━━━ DATASET RECORDS ━━━
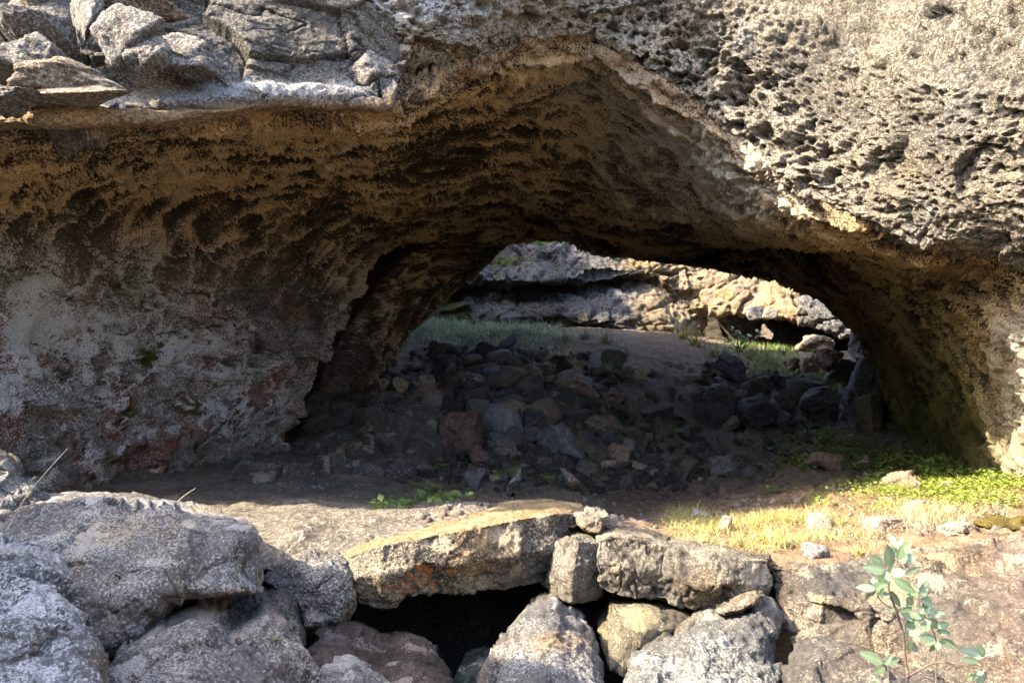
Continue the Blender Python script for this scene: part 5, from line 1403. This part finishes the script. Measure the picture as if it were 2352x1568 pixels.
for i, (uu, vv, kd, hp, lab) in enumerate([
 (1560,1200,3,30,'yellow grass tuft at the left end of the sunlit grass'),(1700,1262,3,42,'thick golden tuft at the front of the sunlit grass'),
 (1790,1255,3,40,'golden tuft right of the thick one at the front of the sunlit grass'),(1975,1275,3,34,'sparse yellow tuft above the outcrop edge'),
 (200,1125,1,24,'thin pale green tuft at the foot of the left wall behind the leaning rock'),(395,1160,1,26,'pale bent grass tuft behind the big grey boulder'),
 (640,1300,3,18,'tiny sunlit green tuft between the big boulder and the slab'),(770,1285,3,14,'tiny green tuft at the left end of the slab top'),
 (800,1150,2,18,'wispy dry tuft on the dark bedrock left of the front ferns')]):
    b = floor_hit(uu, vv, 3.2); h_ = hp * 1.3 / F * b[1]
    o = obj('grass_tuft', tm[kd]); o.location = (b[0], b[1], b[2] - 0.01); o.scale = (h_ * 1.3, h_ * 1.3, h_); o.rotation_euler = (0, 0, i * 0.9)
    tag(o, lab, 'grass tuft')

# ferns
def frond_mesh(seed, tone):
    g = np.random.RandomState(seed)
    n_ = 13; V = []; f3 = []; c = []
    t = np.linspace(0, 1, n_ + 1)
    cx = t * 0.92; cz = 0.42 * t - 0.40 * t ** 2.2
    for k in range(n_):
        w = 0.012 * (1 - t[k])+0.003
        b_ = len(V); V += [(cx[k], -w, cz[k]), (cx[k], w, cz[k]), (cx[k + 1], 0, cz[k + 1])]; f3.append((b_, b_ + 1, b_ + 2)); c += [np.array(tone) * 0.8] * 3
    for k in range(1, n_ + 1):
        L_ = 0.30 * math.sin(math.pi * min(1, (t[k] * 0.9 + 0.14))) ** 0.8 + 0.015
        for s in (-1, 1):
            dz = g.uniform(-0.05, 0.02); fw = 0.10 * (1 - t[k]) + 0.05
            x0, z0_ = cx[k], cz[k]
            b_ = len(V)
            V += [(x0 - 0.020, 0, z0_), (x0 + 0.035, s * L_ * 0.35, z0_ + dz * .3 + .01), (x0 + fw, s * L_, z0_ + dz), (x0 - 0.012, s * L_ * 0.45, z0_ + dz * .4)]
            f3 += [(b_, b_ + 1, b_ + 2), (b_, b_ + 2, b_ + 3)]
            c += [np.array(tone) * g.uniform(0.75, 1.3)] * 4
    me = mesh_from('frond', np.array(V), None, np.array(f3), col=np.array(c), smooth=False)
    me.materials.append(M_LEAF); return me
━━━
━━━ DATASET RECORDS ━━━
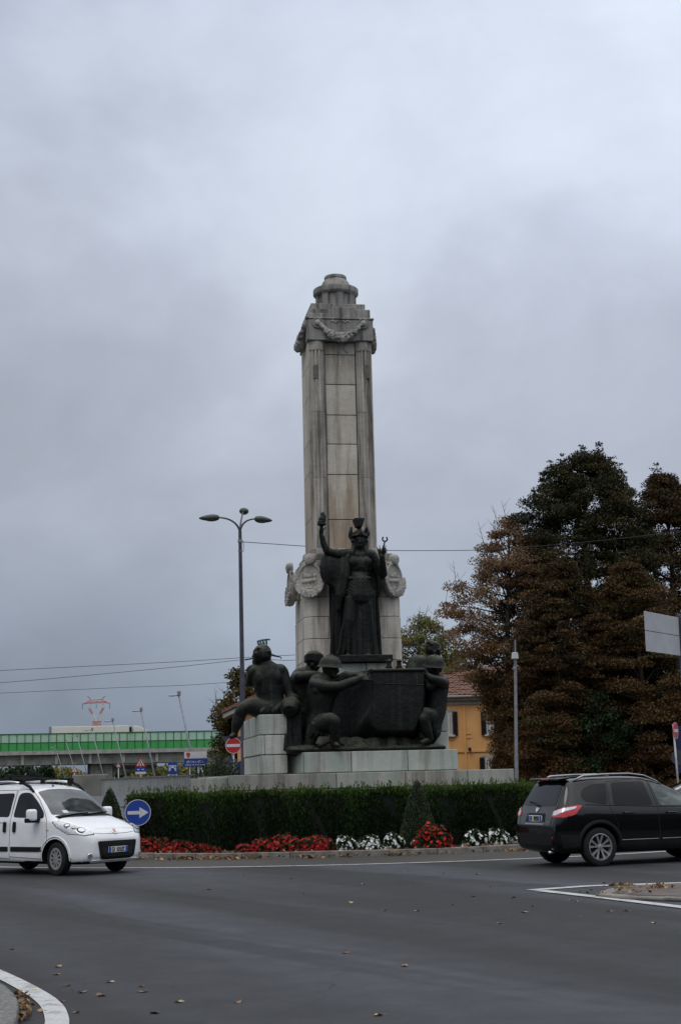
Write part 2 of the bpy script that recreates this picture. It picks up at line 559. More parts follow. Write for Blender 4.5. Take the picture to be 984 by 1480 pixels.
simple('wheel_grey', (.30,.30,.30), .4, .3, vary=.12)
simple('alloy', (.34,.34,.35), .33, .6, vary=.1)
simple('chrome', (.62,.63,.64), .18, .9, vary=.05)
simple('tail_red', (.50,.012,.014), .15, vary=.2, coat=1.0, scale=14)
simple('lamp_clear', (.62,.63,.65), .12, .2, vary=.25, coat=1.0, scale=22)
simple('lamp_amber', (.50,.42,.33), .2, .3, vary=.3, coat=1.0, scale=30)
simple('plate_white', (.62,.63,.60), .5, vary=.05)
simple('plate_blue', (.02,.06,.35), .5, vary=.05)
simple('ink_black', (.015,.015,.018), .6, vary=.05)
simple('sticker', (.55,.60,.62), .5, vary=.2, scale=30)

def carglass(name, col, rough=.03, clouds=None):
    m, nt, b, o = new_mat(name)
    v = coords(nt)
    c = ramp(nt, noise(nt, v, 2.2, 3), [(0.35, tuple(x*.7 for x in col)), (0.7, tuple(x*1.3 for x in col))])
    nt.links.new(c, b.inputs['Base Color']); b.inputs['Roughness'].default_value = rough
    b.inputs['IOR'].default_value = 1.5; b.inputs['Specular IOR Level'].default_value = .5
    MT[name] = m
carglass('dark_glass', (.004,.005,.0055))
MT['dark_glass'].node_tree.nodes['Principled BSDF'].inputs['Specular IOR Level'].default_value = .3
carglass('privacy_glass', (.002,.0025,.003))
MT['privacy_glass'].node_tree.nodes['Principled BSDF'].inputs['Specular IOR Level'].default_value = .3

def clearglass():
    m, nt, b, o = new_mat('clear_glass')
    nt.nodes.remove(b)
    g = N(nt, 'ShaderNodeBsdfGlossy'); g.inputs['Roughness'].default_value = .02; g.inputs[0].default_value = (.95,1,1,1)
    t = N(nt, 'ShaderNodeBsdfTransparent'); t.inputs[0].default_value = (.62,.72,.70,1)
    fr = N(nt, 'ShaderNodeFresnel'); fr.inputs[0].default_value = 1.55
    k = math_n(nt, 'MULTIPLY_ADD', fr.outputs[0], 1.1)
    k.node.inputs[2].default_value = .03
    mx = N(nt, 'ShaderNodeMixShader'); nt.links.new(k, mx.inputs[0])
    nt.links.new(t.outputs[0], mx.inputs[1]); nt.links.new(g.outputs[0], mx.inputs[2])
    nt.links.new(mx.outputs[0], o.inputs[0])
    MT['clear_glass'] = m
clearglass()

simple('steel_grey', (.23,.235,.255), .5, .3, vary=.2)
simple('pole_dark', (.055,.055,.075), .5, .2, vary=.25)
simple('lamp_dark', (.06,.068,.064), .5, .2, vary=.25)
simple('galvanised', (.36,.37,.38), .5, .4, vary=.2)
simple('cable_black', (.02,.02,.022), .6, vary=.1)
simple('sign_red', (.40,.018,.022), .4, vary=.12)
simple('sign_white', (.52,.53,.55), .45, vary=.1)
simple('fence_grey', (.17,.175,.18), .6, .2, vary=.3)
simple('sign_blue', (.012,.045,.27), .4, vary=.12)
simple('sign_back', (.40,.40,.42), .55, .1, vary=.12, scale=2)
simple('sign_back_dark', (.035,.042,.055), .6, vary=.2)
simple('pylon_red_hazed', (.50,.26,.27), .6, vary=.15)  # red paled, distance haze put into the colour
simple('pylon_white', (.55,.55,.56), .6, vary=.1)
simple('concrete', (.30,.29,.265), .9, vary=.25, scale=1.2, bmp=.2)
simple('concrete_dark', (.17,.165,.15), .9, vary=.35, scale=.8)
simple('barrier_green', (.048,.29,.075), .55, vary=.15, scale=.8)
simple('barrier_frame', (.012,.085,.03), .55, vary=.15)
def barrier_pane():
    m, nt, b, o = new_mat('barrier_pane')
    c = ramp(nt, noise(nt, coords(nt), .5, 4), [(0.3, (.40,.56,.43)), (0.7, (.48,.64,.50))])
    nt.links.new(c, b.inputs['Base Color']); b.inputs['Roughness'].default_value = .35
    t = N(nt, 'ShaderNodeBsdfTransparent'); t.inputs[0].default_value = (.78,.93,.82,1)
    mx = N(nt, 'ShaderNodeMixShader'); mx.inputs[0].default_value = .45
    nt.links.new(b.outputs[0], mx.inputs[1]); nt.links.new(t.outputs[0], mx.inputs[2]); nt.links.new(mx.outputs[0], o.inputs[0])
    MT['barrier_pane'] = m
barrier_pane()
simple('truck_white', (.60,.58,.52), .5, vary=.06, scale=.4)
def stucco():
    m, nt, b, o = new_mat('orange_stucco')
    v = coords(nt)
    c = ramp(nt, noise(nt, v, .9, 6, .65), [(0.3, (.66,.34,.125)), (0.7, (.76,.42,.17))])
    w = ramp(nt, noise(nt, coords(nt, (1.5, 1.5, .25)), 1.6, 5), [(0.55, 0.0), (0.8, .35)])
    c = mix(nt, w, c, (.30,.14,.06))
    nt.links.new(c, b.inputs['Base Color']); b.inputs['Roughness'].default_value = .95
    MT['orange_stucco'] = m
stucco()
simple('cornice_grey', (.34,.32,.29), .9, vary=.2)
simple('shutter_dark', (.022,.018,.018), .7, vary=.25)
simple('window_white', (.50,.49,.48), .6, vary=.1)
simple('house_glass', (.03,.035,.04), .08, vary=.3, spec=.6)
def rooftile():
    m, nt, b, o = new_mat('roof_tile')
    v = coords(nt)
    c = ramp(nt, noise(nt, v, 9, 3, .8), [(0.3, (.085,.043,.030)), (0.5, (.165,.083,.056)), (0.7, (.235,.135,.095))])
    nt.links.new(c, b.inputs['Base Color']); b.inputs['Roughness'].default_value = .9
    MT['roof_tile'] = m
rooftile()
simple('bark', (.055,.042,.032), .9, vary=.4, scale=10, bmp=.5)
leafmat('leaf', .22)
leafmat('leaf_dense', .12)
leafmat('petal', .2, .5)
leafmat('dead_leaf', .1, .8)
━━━
• AIM OF THE EXERCISE:
From the data, list each line in which the string "scale" appears.

• REPLY:
    o = obj('grass_tuft', tm[kd]); o.location = (b[0], b[1], b[2] - 0.01); o.scale = (h_ * 1.3, h_ * 1.3, h_); o.rotation_euler = (0, 0, i * 0.9)
simple('tail_red', (.50,.012,.014), .15, vary=.2, coat=1.0, scale=14)
simple('lamp_clear', (.62,.63,.65), .12, .2, vary=.25, coat=1.0, scale=22)
simple('lamp_amber', (.50,.42,.33), .2, .3, vary=.3, coat=1.0, scale=30)
simple('sticker', (.55,.60,.62), .5, vary=.2, scale=30)
simple('sign_back', (.40,.40,.42), .55, .1, vary=.12, scale=2)
simple('concrete', (.30,.29,.265), .9, vary=.25, scale=1.2, bmp=.2)
simple('concrete_dark', (.17,.165,.15), .9, vary=.35, scale=.8)
simple('barrier_green', (.048,.29,.075), .55, vary=.15, scale=.8)
simple('truck_white', (.60,.58,.52), .5, vary=.06, scale=.4)
simple('bark', (.055,.042,.032), .9, vary=.4, scale=10, bmp=.5)